HSBC’s new boss will announce a major strategy review tomorrow in a bid to cut costs after the global banking firm unveiled a drop in firstquarter profits.
Group chief executive Stuart Gulliver is expected to undertake a crackdown, with branch closures and job cuts from middle management positions among the options which are under consideration.
A bill of £268.7m to cover payment protection insurance (PPI) compensation, as well as weaker trading in Europe and the US, sent pre-tax profits tumbling 14 per cent to £3bn in the quarter to end March, from £3.38bn this time last year.
HSBC said that it had accepted the decision of the British Banking Association to drop its legal action on PPI because the bank was the least affected and it had little chance of winning on appeal.
HSBC’s provision is much lower than the £3.2bn set side by Lloyds last week and the £1bn earmarked by Barclays.

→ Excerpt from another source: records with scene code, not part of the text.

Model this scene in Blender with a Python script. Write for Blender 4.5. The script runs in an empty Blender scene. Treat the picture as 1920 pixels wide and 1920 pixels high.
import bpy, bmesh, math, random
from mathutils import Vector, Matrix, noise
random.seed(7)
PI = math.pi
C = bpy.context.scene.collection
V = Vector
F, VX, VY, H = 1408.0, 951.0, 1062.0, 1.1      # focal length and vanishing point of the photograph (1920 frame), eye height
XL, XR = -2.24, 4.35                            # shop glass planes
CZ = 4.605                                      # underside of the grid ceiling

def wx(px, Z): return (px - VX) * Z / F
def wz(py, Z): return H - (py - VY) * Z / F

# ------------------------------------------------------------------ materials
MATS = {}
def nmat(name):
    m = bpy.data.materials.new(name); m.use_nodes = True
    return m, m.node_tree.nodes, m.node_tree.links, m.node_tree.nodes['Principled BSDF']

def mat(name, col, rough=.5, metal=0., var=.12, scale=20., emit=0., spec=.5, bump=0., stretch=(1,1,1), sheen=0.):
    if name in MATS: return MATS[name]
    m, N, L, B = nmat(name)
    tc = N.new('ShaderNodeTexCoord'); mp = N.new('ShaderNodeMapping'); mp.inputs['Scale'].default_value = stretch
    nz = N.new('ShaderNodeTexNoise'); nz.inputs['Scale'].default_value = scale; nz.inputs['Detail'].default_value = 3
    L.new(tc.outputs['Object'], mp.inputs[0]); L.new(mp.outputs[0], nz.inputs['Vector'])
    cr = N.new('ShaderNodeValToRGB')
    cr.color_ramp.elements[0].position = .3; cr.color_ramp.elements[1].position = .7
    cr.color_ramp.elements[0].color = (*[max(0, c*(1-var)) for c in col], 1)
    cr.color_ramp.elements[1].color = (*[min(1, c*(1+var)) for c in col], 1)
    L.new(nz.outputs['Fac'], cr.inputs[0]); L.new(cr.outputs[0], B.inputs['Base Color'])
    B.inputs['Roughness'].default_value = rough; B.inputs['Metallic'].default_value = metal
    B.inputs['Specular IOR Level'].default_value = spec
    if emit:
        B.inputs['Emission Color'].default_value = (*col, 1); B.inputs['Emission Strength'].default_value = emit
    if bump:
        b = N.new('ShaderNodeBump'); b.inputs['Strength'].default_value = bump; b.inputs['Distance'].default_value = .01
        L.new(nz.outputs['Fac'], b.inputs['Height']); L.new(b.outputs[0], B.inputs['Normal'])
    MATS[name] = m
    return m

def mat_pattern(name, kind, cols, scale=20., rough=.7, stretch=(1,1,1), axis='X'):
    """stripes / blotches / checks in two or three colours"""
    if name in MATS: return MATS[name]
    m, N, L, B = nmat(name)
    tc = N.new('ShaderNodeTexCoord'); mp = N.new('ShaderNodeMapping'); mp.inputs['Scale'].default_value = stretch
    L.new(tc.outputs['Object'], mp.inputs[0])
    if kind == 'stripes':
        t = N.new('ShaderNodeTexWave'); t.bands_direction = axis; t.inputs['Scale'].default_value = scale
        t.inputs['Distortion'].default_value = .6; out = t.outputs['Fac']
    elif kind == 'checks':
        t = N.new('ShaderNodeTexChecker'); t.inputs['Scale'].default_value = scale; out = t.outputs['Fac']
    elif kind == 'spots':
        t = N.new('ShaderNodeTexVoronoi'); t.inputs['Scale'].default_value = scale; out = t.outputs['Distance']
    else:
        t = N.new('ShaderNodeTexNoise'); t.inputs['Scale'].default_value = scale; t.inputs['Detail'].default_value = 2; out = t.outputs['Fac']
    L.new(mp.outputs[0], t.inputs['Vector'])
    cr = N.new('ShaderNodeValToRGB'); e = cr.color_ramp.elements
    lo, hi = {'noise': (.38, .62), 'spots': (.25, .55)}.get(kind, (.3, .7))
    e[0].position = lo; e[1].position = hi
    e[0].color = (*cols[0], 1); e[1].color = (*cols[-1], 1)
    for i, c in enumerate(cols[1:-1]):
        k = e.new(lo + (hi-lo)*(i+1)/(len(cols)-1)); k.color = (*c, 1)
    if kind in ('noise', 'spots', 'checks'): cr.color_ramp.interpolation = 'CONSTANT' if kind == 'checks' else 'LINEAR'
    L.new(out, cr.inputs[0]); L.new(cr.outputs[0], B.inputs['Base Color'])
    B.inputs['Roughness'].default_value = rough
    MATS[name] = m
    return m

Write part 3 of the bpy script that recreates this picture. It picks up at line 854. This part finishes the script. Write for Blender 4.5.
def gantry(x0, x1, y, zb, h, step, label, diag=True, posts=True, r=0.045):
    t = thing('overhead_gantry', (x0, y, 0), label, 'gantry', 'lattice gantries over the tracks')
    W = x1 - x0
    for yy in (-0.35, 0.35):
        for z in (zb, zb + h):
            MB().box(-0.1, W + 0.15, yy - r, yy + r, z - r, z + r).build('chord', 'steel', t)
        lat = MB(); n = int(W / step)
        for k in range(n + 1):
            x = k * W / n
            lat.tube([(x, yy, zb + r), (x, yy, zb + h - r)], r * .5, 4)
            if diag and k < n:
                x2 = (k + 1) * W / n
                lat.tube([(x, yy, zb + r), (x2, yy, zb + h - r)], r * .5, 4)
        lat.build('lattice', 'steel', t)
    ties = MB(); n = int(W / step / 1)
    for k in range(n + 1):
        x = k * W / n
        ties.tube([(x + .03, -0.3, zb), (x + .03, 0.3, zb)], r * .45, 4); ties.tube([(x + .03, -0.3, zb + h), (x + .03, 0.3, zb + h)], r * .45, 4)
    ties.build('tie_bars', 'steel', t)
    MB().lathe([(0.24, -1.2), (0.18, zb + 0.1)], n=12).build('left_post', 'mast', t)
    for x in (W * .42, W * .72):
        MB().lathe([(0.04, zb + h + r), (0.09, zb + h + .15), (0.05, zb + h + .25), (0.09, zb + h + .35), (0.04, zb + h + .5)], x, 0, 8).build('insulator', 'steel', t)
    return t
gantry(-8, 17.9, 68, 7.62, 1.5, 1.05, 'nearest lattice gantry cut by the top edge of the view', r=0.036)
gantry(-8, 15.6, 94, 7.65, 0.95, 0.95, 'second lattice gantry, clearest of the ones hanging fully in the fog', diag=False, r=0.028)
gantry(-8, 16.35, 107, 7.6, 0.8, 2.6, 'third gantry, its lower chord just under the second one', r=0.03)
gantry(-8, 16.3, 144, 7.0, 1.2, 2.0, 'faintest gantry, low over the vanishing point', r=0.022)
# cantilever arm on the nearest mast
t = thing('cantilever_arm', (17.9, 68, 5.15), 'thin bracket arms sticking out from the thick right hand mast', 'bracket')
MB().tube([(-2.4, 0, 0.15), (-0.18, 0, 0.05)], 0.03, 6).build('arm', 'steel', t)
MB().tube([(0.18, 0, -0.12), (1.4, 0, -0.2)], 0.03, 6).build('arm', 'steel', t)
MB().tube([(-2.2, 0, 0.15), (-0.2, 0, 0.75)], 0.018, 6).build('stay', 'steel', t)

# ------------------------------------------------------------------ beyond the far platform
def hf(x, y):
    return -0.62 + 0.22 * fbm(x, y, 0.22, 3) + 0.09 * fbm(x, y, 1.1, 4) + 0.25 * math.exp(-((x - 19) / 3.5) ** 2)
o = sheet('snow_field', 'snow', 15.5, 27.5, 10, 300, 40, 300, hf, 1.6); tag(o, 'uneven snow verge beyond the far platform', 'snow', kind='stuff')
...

Mr Gulliver said that was because it stopped writing PPI business in 2007 rather than any indication it will be tough on claimants.
The bank’s cost ratio rose to 60.9 per cent in the latest quarter, but this included the PPI provision and other one-off items.
Without the restructuring charges, the cost ratio was 55.1 per cent, largely flat over the quarter, but still above Mr Gulliver’s target of 52 per cent.
“It will take two to three years to sort out the cost efficiency problems of the group,” he warned.
Profits improved in wealth management and retail banking, but staff costs rose in its fast growing emerging markets in the Far East, while global banking and markets profits were lower.
In Europe, lower trading activity and the PPI charge hit profits by 65 per cent from £1.13b to £400m, while US profits fell by 60 per cent.
Rival bankers Barclays had set aside £1bn to cover potential claims arising from misselling of PPI policies, while only last week, Lloyds Banking made a PPI-related provision of £3.2bn.
HSBC also confirmed that it has delayed a decision on whether to shift its headquarters out of London until next year.
This is in order for it to absorb the final recommendations from the Independent Commission on Banking (ICB).
The bank is believed to be concerned that the approach favoured by the Commission, which would separate UK retail deposits and loans from the corporate book, could jeopardise its lending to UK companies.
The ICB, which is chaired by Sir John Vickers, is due to publish its final report in September.